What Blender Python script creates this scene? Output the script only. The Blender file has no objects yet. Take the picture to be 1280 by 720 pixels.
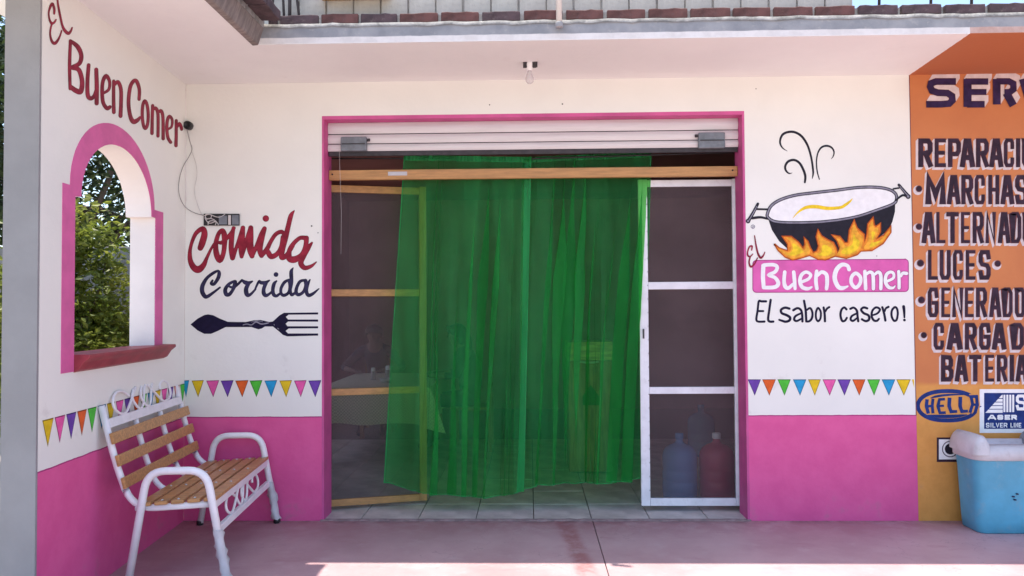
import bpy, bmesh, math, random
from mathutils import Vector, Matrix, noise
from mathutils.geometry import tessellate_polygon
random.seed(7)
SC = bpy.context.scene
COL = SC.collection
R = math.radians
# ------------------------------------------------------------------ camera, sky, sun, exposure
F, CX, CY = 950.0, 640.0, 360.0            # focal length and centre in photograph pixels
CAM_P = Vector((0, -5.4, 1.5))
CAM_R = Matrix.Rotation(0.0232, 3, 'Z') @ Matrix.Rotation(math.pi/2+0.0263, 3, 'X') @ Matrix.Rotation(-0.0063, 3, 'Z')
cd = bpy.data.cameras.new('camera'); cam = bpy.data.objects.new('camera', cd); COL.objects.link(cam)
cd.sensor_width = 36; cd.lens = 36*F/1280; cd.clip_start = 0.05; cd.clip_end = 3000
cam.matrix_world = Matrix.Translation(CAM_P) @ CAM_R.to_4x4()
SC.camera = cam
SUN_TRAVEL = Vector((0.092, -0.026, -1)).normalized()
SUN_EL = math.asin(-SUN_TRAVEL.z); SUN_AZ = math.atan2(-SUN_TRAVEL.x, -SUN_TRAVEL.y)
w = bpy.data.worlds.new('World'); SC.world = w; w.use_nodes = True
wn = w.node_tree
sky = wn.nodes.new('ShaderNodeTexSky'); sky.sky_type = 'NISHITA'; sky.sun_disc = False
sky.sun_elevation = SUN_EL; sky.sun_rotation = SUN_AZ % (2*math.pi); sky.dust_density = 1.5
bg = wn.nodes['Background']; bg.inputs['Strength'].default_value = 0.15
wn.links.new(sky.outputs[0], bg.inputs['Color'])
sd = bpy.data.lights.new('sun', 'SUN'); sd.energy = 3.7; sd.angle = R(0.55); sd.color = (1, .91, .79)
so = bpy.data.objects.new('sun', sd); COL.objects.link(so); so.location = (-3, 2, 30)
so.rotation_euler = SUN_TRAVEL.to_track_quat('-Z', 'Y').to_euler()
vs = SC.view_settings; vs.view_transform = 'Standard'; vs.look = 'None'; vs.gamma = 1; vs.use_curve_mapping = False
vs.exposure = 1.24
SC.cycles.max_bounces = 10; SC.cycles.diffuse_bounces = 5; SC.cycles.transparent_max_bounces = 24
SC.cycles.use_denoising = True

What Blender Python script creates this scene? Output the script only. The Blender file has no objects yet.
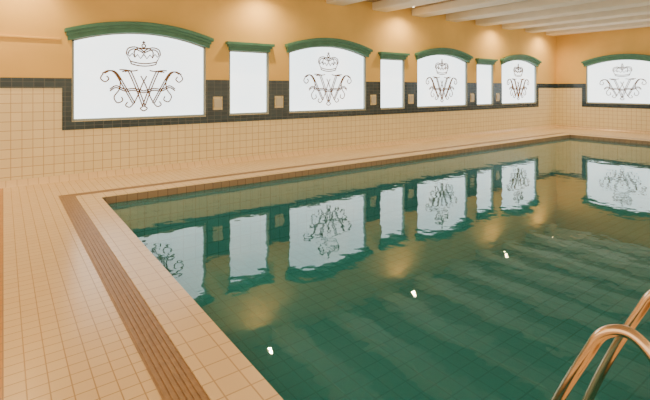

Directions >>
Omit every picture, then repeat the remaining data exactly as it appears above.

The solution >>
What Blender Python script creates this scene? Output the script only. The Blender file has no objects yet. Take the picture to be 1280 by 720 pixels.
import bpy, bmesh, math, random
from mathutils import Vector, Matrix, noise
from mathutils.geometry import tessellate_polygon
random.seed(7)
SC = bpy.context.scene
COL = SC.collection
R = math.radians
# ------------------------------------------------------------------ camera, sky, sun, exposure
F, CX, CY = 950.0, 640.0, 360.0            # focal length and centre in photograph pixels
CAM_P = Vector((0, -5.4, 1.5))
CAM_R = Matrix.Rotation(0.0232, 3, 'Z') @ Matrix.Rotation(math.pi/2+0.0263, 3, 'X') @ Matrix.Rotation(-0.0063, 3, 'Z')
cd = bpy.data.cameras.new('camera'); cam = bpy.data.objects.new('camera', cd); COL.objects.link(cam)
cd.sensor_width = 36; cd.lens = 36*F/1280; cd.clip_start = 0.05; cd.clip_end = 3000
cam.matrix_world = Matrix.Translation(CAM_P) @ CAM_R.to_4x4()
SC.camera = cam
SUN_TRAVEL = Vector((0.092, -0.026, -1)).normalized()
SUN_EL = math.asin(-SUN_TRAVEL.z); SUN_AZ = math.atan2(-SUN_TRAVEL.x, -SUN_TRAVEL.y)
w = bpy.data.worlds.new('World'); SC.world = w; w.use_nodes = True
wn = w.node_tree
sky = wn.nodes.new('ShaderNodeTexSky'); sky.sky_type = 'NISHITA'; sky.sun_disc = False
sky.sun_elevation = SUN_EL; sky.sun_rotation = SUN_AZ % (2*math.pi); sky.dust_density = 1.5
bg = wn.nodes['Background']; bg.inputs['Strength'].default_value = 0.15
wn.links.new(sky.outputs[0], bg.inputs['Color'])
sd = bpy.data.lights.new('sun', 'SUN'); sd.energy = 3.7; sd.angle = R(0.55); sd.color = (1, .91, .79)
so = bpy.data.objects.new('sun', sd); COL.objects.link(so); so.location = (-3, 2, 30)
so.rotation_euler = SUN_TRAVEL.to_track_quat('-Z', 'Y').to_euler()
vs = SC.view_settings; vs.view_transform = 'Standard'; vs.look = 'None'; vs.gamma = 1; vs.use_curve_mapping = False
vs.exposure = 1.24
SC.cycles.max_bounces = 10; SC.cycles.diffuse_bounces = 5; SC.cycles.transparent_max_bounces = 24
SC.cycles.use_denoising = True

What Blender Python script creates this scene? Output the script only. The Blender file has no objects yet.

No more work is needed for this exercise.